How Do You Know If A Bond Is Priced Correctly?

The market determines the stock exchange price of a publicly traded stock, but that is not the case for bonds. With the current trend of buying short-term bonds, it is likely that you will need to buy some. We need to look at the OTC (over the counter) market to purchase them. Their might be a only a few sellers and they might be low balling you. How can you check if the price they are offering is even remotely acceptable?

Let’s look at the details of the bond with the following example:

A fixed rate bond maturing in 2 years has a 5% coupon. The redemption will be at 101% and the 2-year yield to maturity rate is 4,25%. What is the price?

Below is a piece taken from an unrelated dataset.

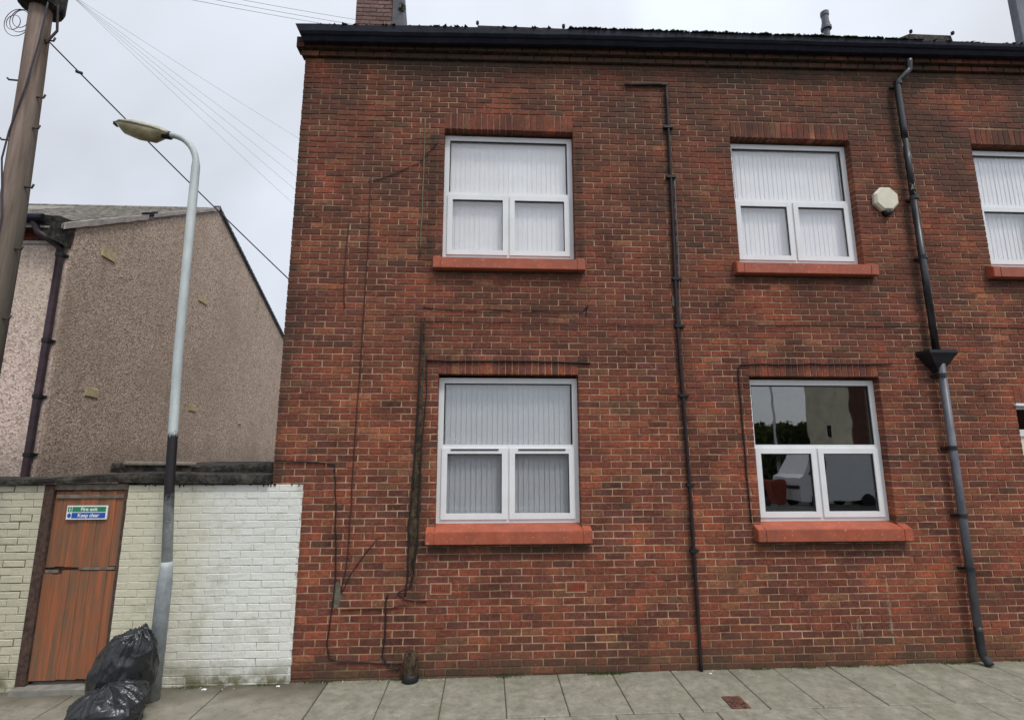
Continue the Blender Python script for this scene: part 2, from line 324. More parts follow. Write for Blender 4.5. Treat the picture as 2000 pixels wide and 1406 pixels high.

Luckily, their is a formula we can use to compute the answer. As usual, we will discount the cash flow by adding the 1st year return with the second year return and adding the final redemption. In other words, we have three elements:

P = 1st year return + 2nd year return + redemption value

P= 5/(1,0425) + 5/(1,0425)^2 + 101/(1,0425)^2 = 102,33%

Is the above tool (calculation method) really reliable?

When picking bonds, you also have to bear in mind the risks (interest, yield curve, reinvestment, credit, liquidity and volatility risk). If you blindly look at the above numbers, you are likely to buy an illiquid junk bond issued by a dubious government or company. In other words, the discount you get in the price might be translating to an unnecessarily high risk premium.